8. Definitions. For purposes of this Indemnification Supplement, the following terms shall have the following meanings:
(a) “Applicable Law” means, for purposes of construing and enforcing the terms and conditions of this Indemnification Supplement only, the Delaware General Corporation Law, as amended from time to time, and the public policy of the State of Delaware.
(b) “Expenses” shall include, without limitation, all reasonable attorneys’ fees, retainers, court costs, transcript costs, fees of experts, witness fees, travel expenses, duplicating costs, printing and binding costs, telephone charges, postage, delivery service fees and all other disbursements or expenses of the types customarily incurred in connection with prosecuting, defending, preparing to prosecute or defend, investigating, participating, or being or preparing to be a witness in a Proceeding. Expenses also shall include all Expenses incurred in connection with any appeal resulting from any Proceeding, including without limitation the premium, security for, and other costs relating to any cost bond, supersede as bond, or other appeal bond or its equivalent.

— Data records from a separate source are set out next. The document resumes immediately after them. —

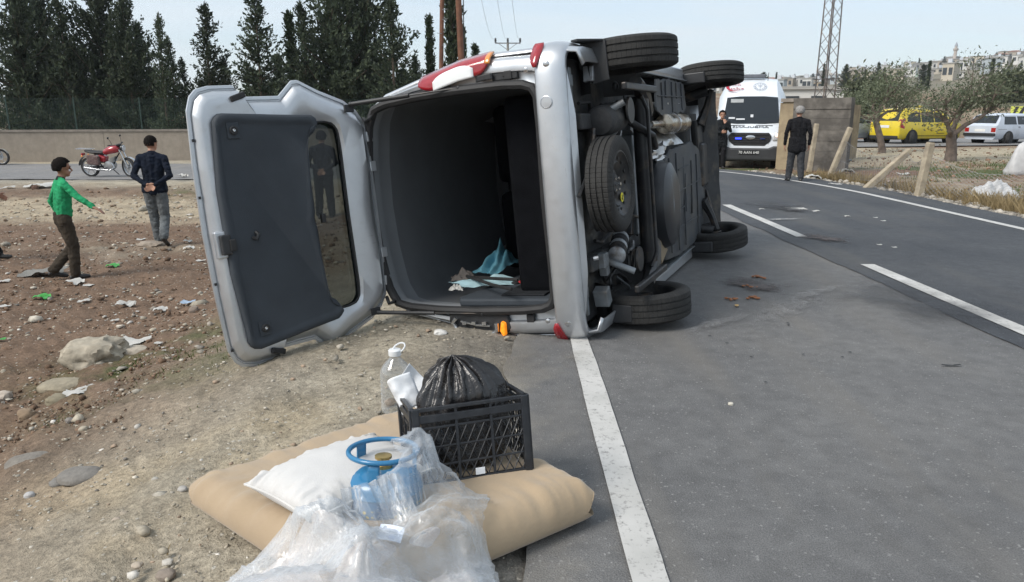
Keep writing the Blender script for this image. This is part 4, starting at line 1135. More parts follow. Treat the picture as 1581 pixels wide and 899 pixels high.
# ---- tail lights
def contour_w(u):
    us = [p[0] for p in half]; ws = [p[1] for p in half]; return float(np.interp(u, us, ws))
def lens(name, us, win, wout, lift, m, par, nt=7):
    """curved lens on the rear corner: follows the body from the rear face round to the flank"""
    m_ = MB(); V = []
    for u in us:
        ct = contour_w(u) + .004; wi, wo = win(u), wout(u)
        for k in range(nt):
            w = wi + (wo - wi) * k / (nt - 1)
            d = max(0.0, w - (ct - .075)) / .075
            V.append(Vector((lean(u) - .012 - lift + .085 * d ** 2.2, u, w)))
    n = len(us)
    m_.add(V, [(k * nt + i, k * nt + i + 1, (k + 1) * nt + i + 1, (k + 1) * nt + i) for k in range(n - 1) for i in range(nt - 1)])
    o = m_.build(name, m, par, 50); sd = o.modifiers.new('solid', 'SOLIDIFY'); sd.thickness = .014; sd.offset = 0
    return o
cwf = lambda u: contour_w(u) + .004
inn_ = lambda u: contour_w(u) - .125 + .05 * max(0, (u - 1.27) / .12) ** 2 + .05 * max(0, (.93 - u) / .05)
lt = lens('tail_light', np.linspace(.885, 1.40, 20), inn_, cwf, .0, m_red, van)
lens('reversing_lens', np.linspace(.985, 1.285, 12), lambda u: contour_w(u) - .130, lambda u: contour_w(u) - .045 - .03 * abs((u - 1.135) / .15) ** 4, .004, m_white_l, lt)
lens('amber_strip', np.linspace(.868, .90, 4), lambda u: contour_w(u) - .07, cwf, .002, m_amber, lt)
lens('light_plinth', np.linspace(.86, .975, 6), lambda u: contour_w(u) - .165, lambda u: contour_w(u) - .128, -.004, m_plas, lt)
MB().bb(.0, .05, .70, .875, .745, .80).build('light_socket', m_plas, van, bevel=.008)
MB().bb(-.006, .02, .74, .80, .765, .815).build('latch_recess', m_rub, van, bevel=.006)
for s_ in (1, -1):
    MB().bb(-.008, .02, .735, .79, s_ * .745, s_ * .80).build('buffer_pad', m_rub, van, bevel=.006)
    MB().lathe([(.018, 0), (.018, .006), (.008, .01)], (.0, .64, s_ * .79), (-1, 0, 0), 12).build('bolt', m_chrome, van, True)
# lower side: lamp knocked out of its socket
hs = MB(); hs.prism([(.93, -.745), (1.36, -.71), (1.37, -.80), (1.32, -.86), (.97, -.90), (.90, -.84)], (-.012, 0, 0), (0, 1, 0), (0, 0, 1), (.10, 0, 0)); hso = hs.build('lamp_socket', m_plas, van, bevel=.01)
MB().tube([Vector((-.03, u, w)) for u, w in ((1.30, -.765), (1.33, -.80), (1.30, -.845), (1.16, -.868), (1.04, -.876), (1.0, -.85), (1.0, -.80))], .016, 8).build('lamp_surround', m_chrome, hso, True)
MB().tube([Vector((-.028, u, w)) for u, w in ((1.27, -.79), (1.15, -.815), (1.05, -.82))], .008, 6).build('lamp_holder', m_chrome, hso, True)
for u in (1.24, 1.17, 1.09): MB().box((-.03, u, -.80), (.02, .03, .02)).build('bulb_holder', m_chrome, hso)
ao = MB(); ao.prism([(.935, -.80), (.962, -.785), (.975, -.85), (.952, -.895), (.938, -.87)], (-.045, 0, 0), (0, 1, 0), (0, 0, 1), (.05, 0, 0)); ao.build('lit_indicator', m_amber_on, hso, bevel=.008)

# ---- tailgate, swung up past the roof
TH = R(67)
gate_o = MB()
MG = Matrix(((-math.sin(TH), 0, math.cos(TH), .02), (math.cos(TH), 0, math.sin(TH), 1.86), (0, 1, 0, 0), (0, 0, 0, 1)))   # x = away from hinge, y = lateral, z = outer side
gout = [(0.0, 0), (0.0, .35), (.02, .60), (.07, .68), (.16, .75), (.34, .82), (.47, .885), (.515, .882), (.615, .79), (.86, .79), (.895, .86), (1.05, .858), (1.125, .84), (1.165, .80), (1.195, .72), (1.215, .40), (1.225, 0)]
gout = gout + [(g, -w) for g, w in reversed(gout[1:-1])]
hole = [(.245, 0), (.24, .45), (.245, .55), (.275, .60), (.34, .615), (.60, .615), (.60, 0)]
hole = hole + [(g, -w) for g, w in reversed(hole[1:-1])]
GC = (.43, 0)
NG = 160
go_ = star(gout, GC, NG, extra=gout); gi_ = star(hole, GC, NG, extra=gout)
def gr_(t, z): return [Vector((*(o_.lerp(i_, t)), z)) for o_, i_ in zip(go_, gi_)]
def inset(poly, c, d):
    out = []
    for p in poly:
        v = p - Vector(c); out.append(Vector(c) + v * (1 - d / max(v.length, 1e-6)))
    return out
def ringz(pl, z): return [Vector((p.x, p.y, z)) for p in pl]
gate_o.rings([ringz(gi_, .028), gr_(.5, .055), ringz(inset(go_, GC, .05), .040), ringz(inset(go_, GC, .008), .014), ringz(go_, .004), ringz(inset(go_, GC, .003), -.006), ringz(inset(go_, GC, .022), -.007), ringz(inset(go_, GC, .027), .004), ringz(inset(go_, GC, .033), .004), ringz(inset(go_, GC, .042), -.020), ringz(inset(go_, GC, .075), -.044), ringz(inset(go_, GC, .09), -.050), ringz(inset(go_, GC, .14), -.046), gr_(.82, -.045), ringz(gi_, -.022)], False, False)
gate = gate_o.build('tailgate', m_silver, van, 35)
gate.matrix_local = MG
# window
wn_ = MB(); wn_.rings([ringz([Vector(GC) + (p - Vector(GC)) * 1.04 for p in gi_], .016), ringz([Vector(GC) + (p - Vector(GC)) * 1.04 for p in gi_], .021)])
wo_ = wn_.build('window_pane', m_glass_t, gate, 30)
MB().tube([Vector((p.x, p.y, -.024)) for p in gi_], .008, 6, closed=True).build('pane_seal', m_rub, gate, True)
# trim panel
tp_ = [(.40, .66), (.36, .63), (.37, .615), (.43, .58), (.455, .48), (.468, .25), (.468, .045), (.478, .03), (.478, -.03), (.468, -.045), (.468, -.25), (.455, -.48), (.43, -.58), (.37, -.615), (.36, -.63), (.40, -.675), (.98, -.745), (1.02, -.735), (1.045, -.70), (1.05, -.60), (1.085, -.25), (1.085, .25), (1.05, .60), (1.045, .655), (1.015, .69), (.98, .695)]
TPC = (.72, -.02)
ts = resample([Vector((p[0], p[1], 0)) for p in tp_], 130); ts = [Vector((p.x + (.045 if p.x < .7 else .035), p.y)) for p in ts]
def ins2(d): return inset(ts, TPC, d)
tpn = MB(); tpn.rings([ringz(ts, -.046), ringz(ins2(.004), -.078), ringz(ins2(.018), -.088), ringz(ins2(.045), -.088), ringz(ins2(.06), -.080), ringz(ins2(.075), -.076)], False, True)
tpo = tpn.build('trim_panel', m_grey_trim, gate, 50)
def disc(c, r, h, name, m, par, n=18, ax=(0, 0, -1)): return MB().lathe([(r, 0), (r, h * .7), (r * .8, h), (r * .3, h * .8)], c, ax, n).build(name, m, par, True)
for w in (.59, -.615):
    MB().box((.97, w, -.081), (.075, .095, .008)).build('clip_seat', m_grey_trim, gate, bevel=.003)
    disc((.97, w, -.085), .026, .012, 'clip', m_rub, gate); disc((.97, w, -.095), .009, .006, 'clip_pin', m_chrome, gate)
MB().box((1.135, -.07, -.046), (.085, .16, .04)).build('latch_plate', m_silver, gate, bevel=.008)
lb = MB().box((1.125, -.07, -.075), (.06, .12, .05)).build('latch', m_plas, gate, bevel=.008)
MB().box((1.09, -.075, -.09), (.04, .07, .04)).build('latch_claw', m_rub, gate, bevel=.006)
hd = MB(); hd.tube([Vector((.93, -.02, -.078)), Vector((.925, -.035, -.10)), Vector((.94, -.06, -.108)), Vector((.955, -.05, -.082))], .012, 6); hd.build('pull_handle', m_plas, gate, True)
for (g, w) in ((1.185, .55), (1.205, .22), (1.20, -.3), (1.17, -.72)): MB().box((g, w, -.012), (.012, .016, .01)).build('rubber_plug', m_rub, gate)
for s_ in (1, -1):
    MB().box((.90, s_ * .785, -.060), (.09, .035, .03), Matrix.Rotation(R(-18 * s_), 3, 'Z')).build('stop_buffer', m_rub, gate, bevel=.006)
    MB().box((.16, s_ * .69, -.062), (.07, .05, .018)).build('strut_bracket', m_plas, gate, bevel=.004)
    # pressed hinges and the wiring loom
    for w in (.50, .30): MB().box((.0, s_ * w, -.005), (.05, .07, .03)).build('hinge', m_silver, gate, bevel=.006)
MB().box((.455, .0, -.055), (.03, .06, .03)).build('camera_housing', m_plas, gate, bevel=.005)
def G2V(g, w, z): return MG @ Vector((g, w, z))
for s_, w0 in ((1, .715), (-1, -.70)):
    a = G2V(.15, w0, -.075); e = Vector((-.025, 1.10, s_ * .735)); mid = a.lerp(e, .55)
    st = MB().cyl(a, mid, .0145, n=12).build('gas_strut', m_plas, van, True)
    MB().cyl(mid, e, .005, n=8).build('strut_rod', m_axle, st, True)
    MB().sphere(a, .017, 10, 6).build('strut_ball', m_plas, st, True); MB().sphere(e, .016, 10, 6).build('strut_ball', m_plas, st, True)
    p0 = G2V(.03, s_ * .62, -.02); p3 = Vector((.02, 1.80, s_ * .64))
    MB().tube([p0, p0.lerp(p3, .35) + Vector((-.05, -.02, -.03)), p0.lerp(p3, .7) + Vector((-.04, -.02, -.02)), p3], .013, 8).build('wiring_boot', m_rub, van, True)

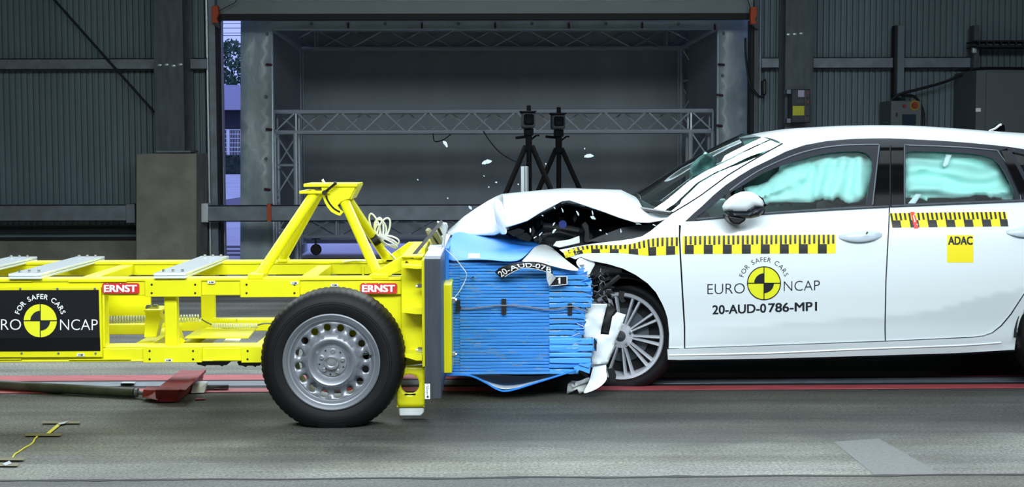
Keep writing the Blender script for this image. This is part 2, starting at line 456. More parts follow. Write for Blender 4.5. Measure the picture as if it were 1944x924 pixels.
b = B().box((gx0-.08, WY+.06, gz1+.3), (gx1+.08, WY+.2, 6)); tag(b.build('wall_back.002', 'sheet', smooth=0), kind='structure')
# low concrete base under the sheeting and its dark joint
b = B(); b.box((-8, WY-.06, 0), (P(400, 285, WY).x, WY+.05, P(100, 457, WY-.06).z)); tag(b.build('baseboard_left', 'concrete'), kind='structure')
b = B(); b.box((P(1440, 285, WY).x, WY-.06, 0), (9, WY+.05, P(100, 457, WY-.06).z)); tag(b.build('baseboard_right', 'concrete'), kind='structure')
b = B()
for y0, y1 in ((434, 440), (451, 456)): b.pbox(-300, y0, 258, y1, WY-.08, WY-.02)
tag(b.build('trim_3', 'blackw'), kind='structure')

# gate: sectional door panel with rubber seal, jambs
b = B(); b.pbox(412, -60, 1432, 26, WY-.02, WY+.06)
dr = tag(b.build('door_1', 'panelg', bevel=.004), kind='structure')
B().pbox(412, 26, 1432, 37, WY-.03, WY+.08).build('bottom_seal', 'blackw', dr)
b = B(); b.pbox(432, -2, 1420, 2, WY-.026, WY-.018); b.build('panel_joint', 'steel', dr)
b = B(); b.pbox(399, -60, 411, 545, WY-.1, WY+.1); b.mi(1).pbox(394, -60, 397, 545, WY-.13, WY-.05); b.mi(2).pbox(411, 37, 417, 545, WY-.06, WY+.12); b.mi(3).pbox(417, 37, 424, 545, WY+.1, WY+.2)
tag(b.build('trim_4', ['steel', 'alu', 'blackw', 'outw']), kind='structure')
b = B(); b.pbox(1431, -60, 1441, 545, WY-.1, WY+.1); b.mi(1).pbox(1441, -60, 1443.5, 545, WY-.13, WY-.05); b.mi(2).pbox(1424, 37, 1431, 545, WY-.06, WY+.12)
tag(b.build('trim_5', ['steeld', 'steel', 'blackw']), kind='structure')

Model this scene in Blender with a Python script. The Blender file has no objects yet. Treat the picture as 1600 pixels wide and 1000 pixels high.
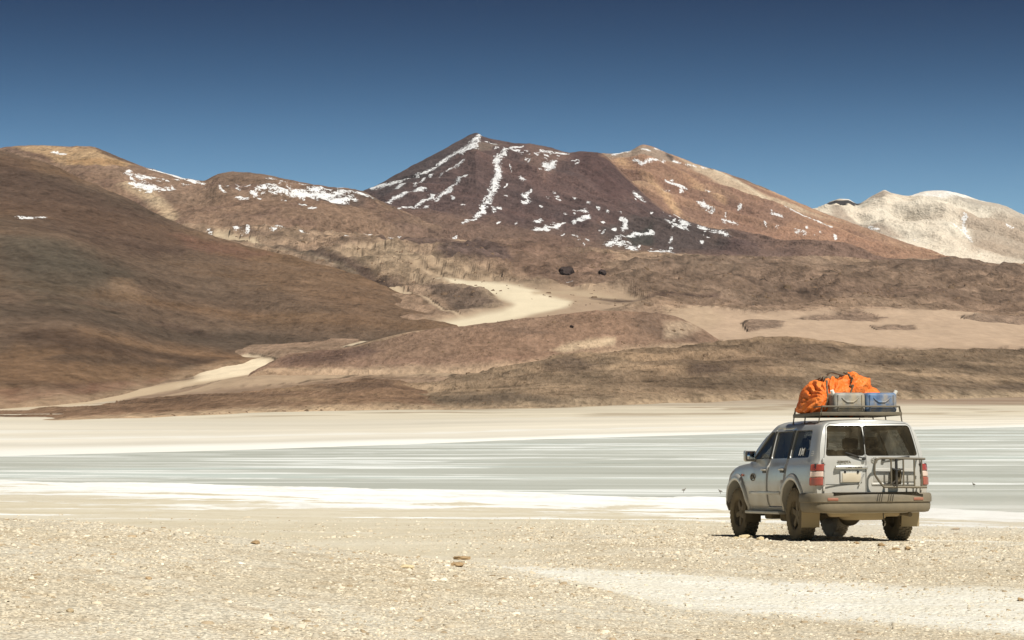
import bpy, bmesh, math, random
import numpy as np
from mathutils import Vector, Matrix

R = math.radians
random.seed(7)
rng = np.random.default_rng(11)
scene = bpy.context.scene
COL = scene.collection

# ------------------------------------------------------------------ camera
LENS = 85.0
F = LENS / 36.0 * 1600.0          # focal length in photo pixels (photo is 1600 wide)
HORIZON = 640.0                   # photo row of the true horizon
CAM_Z = 1.96
PITCH = math.atan((HORIZON - 500.0) / F)
cam_data = bpy.data.cameras.new('camera')
cam_data.lens = LENS
cam_data.sensor_width = 36.0
cam_data.clip_start = 0.5
cam_data.clip_end = 80000.0
cam = bpy.data.objects.new('camera', cam_data)
cam.location = (0, 0, CAM_Z)
cam.rotation_euler = (R(90) + PITCH, 0, 0)
COL.objects.link(cam)
scene.camera = cam

# ------------------------------------------------------------------ sky, sun, exposure
SUN_EL = R(55)
SUN_AZ = math.atan2(0.52, -0.85)          # compass-style: angle from +Y towards +X
world = bpy.data.worlds.new('World')
scene.world = world
world.use_nodes = True
wn = world.node_tree.nodes
wl = world.node_tree.links
for n in list(wn):
    wn.remove(n)
w_out = wn.new('ShaderNodeOutputWorld')
w_bg = wn.new('ShaderNodeBackground')
w_sky = wn.new('ShaderNodeTexSky')
w_sky.sky_type = 'NISHITA'
w_sky.sun_disc = False
w_sky.sun_elevation = SUN_EL
w_sky.sun_rotation = SUN_AZ
w_sky.altitude = 4300.0
w_sky.air_density = 1.0
w_sky.dust_density = 0.2
w_sky.ozone_density = 2.0
# high-altitude sky: the blue deepens quickly with height above the horizon
w_tc = wn.new('ShaderNodeTexCoord')
w_sep = wn.new('ShaderNodeSeparateXYZ')
wl.new(w_tc.outputs['Generated'], w_sep.inputs['Vector'])
w_rmp = wn.new('ShaderNodeValToRGB')
cr = w_rmp.color_ramp
cr.interpolation = 'B_SPLINE'
STOPS = [(0.0, (0.92, 1.04, 0.94)), (0.055, (0.88, 1.02, 0.94)), (0.095, (0.50, 0.68, 0.72)), (0.135, (0.17, 0.29, 0.37)), (0.18, (0.035, 0.078, 0.14)), (0.30, (0.05, 0.095, 0.15)), (1.0, (0.12, 0.16, 0.21))]
while len(cr.elements) < len(STOPS): cr.elements.new(0.5)
for e_, (p_, c_) in zip(cr.elements, STOPS):
    e_.position = p_; e_.color = (*c_, 1.0)
wl.new(w_sep.outputs['Z'], w_rmp.inputs['Fac'])
w_mul = wn.new('ShaderNodeMix'); w_mul.data_type = 'RGBA'; w_mul.blend_type = 'MULTIPLY'
w_mul.inputs[0].default_value = 1.0
wl.new(w_sky.outputs['Color'], w_mul.inputs[6])
wl.new(w_rmp.outputs['Color'], w_mul.inputs[7])
w_bg.inputs['Strength'].default_value = 0.070
wl.new(w_mul.outputs[2], w_bg.inputs['Color'])
wl.new(w_bg.outputs['Background'], w_out.inputs['Surface'])

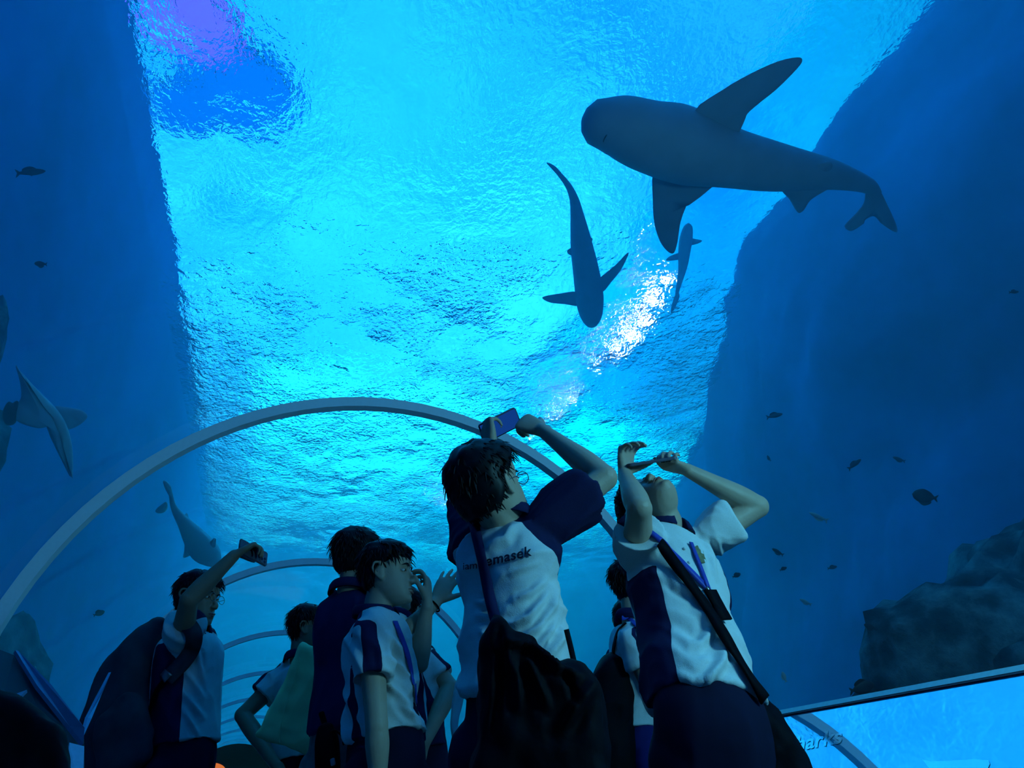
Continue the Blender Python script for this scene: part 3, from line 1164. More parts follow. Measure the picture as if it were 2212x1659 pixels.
def hand(wr, d, nrm, thumb_side, size=1.0, curl=(20, 25, 25, 30), spread=8, thumb=(50, 15, 20), flat=1.0):
    """wr wrist, d direction of the palm, nrm the way the palm faces, thumb_side +-1 along d x nrm"""
    d = unit(d)
    nrm = Vector(nrm)
    nrm = (nrm - d * nrm.dot(d)).normalized()
    s = d.cross(nrm).normalized() * thumb_side
    k = size
    P = []
    P.append(tube([wr - d * .02 * k, wr + d * .015 * k, wr + d * .045 * k, wr + d * .080 * k, wr + d * .092 * k],
                  [(.024 * k, .018 * k), (.027 * k, .018 * k), (.036 * k, .016 * k), (.040 * k, .012 * k), (.038 * k, .009 * k)], wide=s, n=16, power=2.5))
    P.append(ball(wr + d * .040 * k + s * .024 * k + nrm * .008 * k, (.016 * k,) * 3))
    offs = (.030, .0105, -.0095, -.029)
    lens = (.072, .080, .074, .058)
    cu = list(curl)
    for i in range(4):
        base = wr + d * (.088 - .004 * abs(i - 1.2)) * k + s * offs[i] * k
        a = math.radians(spread) * (1.5 - i) / 1.5
        dd = (d * math.cos(a) + s * math.sin(a)).normalized()
        c = cu[i]
        cc = c if isinstance(c, (tuple, list)) else (c, c * 1.1, c * .8)
        ax = s
        pts = [base - dd * .012 * k, base]
        ang = 0
        for j, fr in enumerate((.45, .30, .25)):
            ang += math.radians(cc[j])
            dir_ = dd * math.cos(ang) + nrm * math.sin(ang)
            pts.append(pts[-1] + dir_ * lens[i] * fr * k)
        rr = (.0092, .0092, .0084, .0078, .0066) if i != 3 else (.0080, .0080, .0074, .0068, .0058)
        P.append(tube(pts, [r * k for r in rr], n=10, seg=13))
    # thumb leaves the side of the palm near its base
    a0, a1, a2 = (math.radians(x) for x in thumb)
    p0 = wr + d * .018 * k + s * .018 * k + nrm * .004 * k
    td = (d * math.cos(a0) + s * math.sin(a0) + nrm * math.sin(a1) * .8).normalized()
    p1 = p0 + td * .034 * k
    td2 = (td + d * math.sin(a2) * .6 + nrm * math.sin(a1) * .4).normalized()
    p2 = p1 + td2 * .032 * k
    p3 = p2 + (td2 + d * math.sin(a2) * .5).normalized() * .026 * k
    P.append(tube([p0, p1, p2, p3], [.0135 * k, .0115 * k, .0098 * k, .0078 * k], n=10, seg=12))
    return P


# ------------------------------------------------------------------ cloth, skin, hair materials
def mat_skin(name, base):
    m, t, out = material(name)
    tc = t.add('ShaderNodeTexCoord')
    n = t.noise(22, 4, tc.outputs['Object'])
    col = t.mix(n, tuple(c * .86 for c in base), tuple(min(1, c * 1.1) for c in base))
    b = t.add('ShaderNodeBsdfPrincipled', i_Base_Color=col, i_Roughness=0.5)
    b.inputs['Specular IOR Level'].default_value = 0.35
    b.inputs['Subsurface Weight'].default_value = 0.0
    bp = t.add('ShaderNodeBump', i_Strength=0.12, i_Distance=0.004, i_Height=t.noise(160, 3, tc.outputs['Object']))
    t.l.new(bp.outputs[0], b.inputs['Normal'])
    t.l.new(b.outputs[0], out.inputs[0])
    return m


def mat_shirt(name, c0, c1, edge=0.0):
    """two-tone shirt; the panel borders come from the sewn-panel distance stored on the mesh"""
    m, t, out = material(name)
    at_ = t.add('ShaderNodeAttribute', attribute_name='panel')
    f = t.math('GREATER_THAN', at_.outputs['Fac'], edge)
    tc = t.add('ShaderNodeTexCoord')
    n = t.noise(420, 2, tc.outputs['Object'])
    n2 = t.noise(9, 4, tc.outputs['Object'])
    col = t.mix(f, c0, c1)
    col = t.mix(t.math('MULTIPLY', n, .25), col, tuple(c * .5 for c in c1))
    b = t.add('ShaderNodeBsdfPrincipled', i_Base_Color=col, i_Roughness=0.85)
    b.inputs['Specular IOR Level'].default_value = 0.15
    h = t.math('ADD', t.math('MULTIPLY', n, .15), n2)
    bp = t.add('ShaderNodeBump', i_Strength=0.35, i_Distance=0.012, i_Height=h)
    t.l.new(bp.outputs[0], b.inputs['Normal'])
    t.l.new(b.outputs[0], out.inputs[0])
    return m


SKIN = mat_skin('light_brown_skin', (0.52, 0.36, 0.27))
SKIN_D = mat_skin('brown_skin', (0.36, 0.23, 0.16))
HAIR = simple('black_hair', (0.004, 0.004, 0.007), 0.5, 0.22, vary=.4)
WHITE_C, NAVY_C = (0.80, 0.82, 0.82), (0.012, 0.014, 0.065)
SHIRT = mat_shirt('white_shirt_with_navy_panels', WHITE_C, NAVY_C)
NAVY = simple('navy_cloth', (0.014, 0.016, 0.075), .85, .15, .25, 12)
TROUSER = simple('dark_navy_trouser_cloth', (0.010, 0.011, 0.035), .9, .1, .25, 14)
BLACK = simple('black_nylon', (0.002, 0.0025, 0.006), .7, .08, .3, 30)
LIP = simple('lip', (0.34, 0.14, 0.12), .45, .3)
EYEW = simple('eye_white', (0.75, 0.75, 0.75), .2, .5)
IRIS = simple('dark_iris', (0.01, 0.008, 0.006), .1, .6)
METALF = simple('thin_metal_frame', (0.25, 0.25, 0.27), .3, .5, metal=.8)


def head_frame(fwd, up):
    y = unit(fwd)
    z = Vector(up)
    z = (z - y * z.dot(y)).normalized()
    x = y.cross(z)
    return Matrix((x, y, z)).transposed()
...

Expenses, however, shall not include amounts paid in settlement by a COAC Indemnitee or the amount of judgments or fines against a COAC Indemnitee.
(c) “Proceeding” includes any threatened, pending or completed action, suit, arbitration, alternate dispute resolution mechanism, investigation, inquiry, administrative hearing or any other actual, threatened or completed proceeding, whether brought by or in the right of Client or otherwise and whether civil, criminal, administrative or investigative, in which a COAC Indemnitee was, is or will be involved as a party or otherwise, by reason of the fact that a COAC Indemnitee is or was an officer, director, employee, agent, or representative of, or provider of Advisory Services to, Client or its Affiliates, by reason of any action taken by him, her or it or of any inaction on his, her or its part while acting as an officer, director, employee, agent, or representative of, or provider of Advisory Services to, Client or its Affiliates, or by reason of the fact that he, she or it is or was serving at the request of Client as a director, officer, employee, agent, representative of, or provider of Advisory Services to, another corporation, partnership, joint venture, trust or other Person; in each case whether or not he, she or it is acting or serving in any such capacity at the time any liability or expense is incurred for which indemnification can be provided under this Indemnification Supplement; including one pending on or before the date of this Indemnification Supplement.
9. Notice By COAC Indemnitee. COAC shall promptly notify Client in writing upon being served with or otherwise receiving any summons, citation, subpoena, complaint, indictment, information or other document relating to any Proceeding or matter which may be subject to indemnification covered hereunder. Notwithstanding the foregoing, the failure to so notify Client shall not relieve Client of any obligation which it may have to any COAC Indemnitee under this Indemnification Supplement or otherwise unless and only to the extent that such failure or delay is found to have materially prejudiced Client.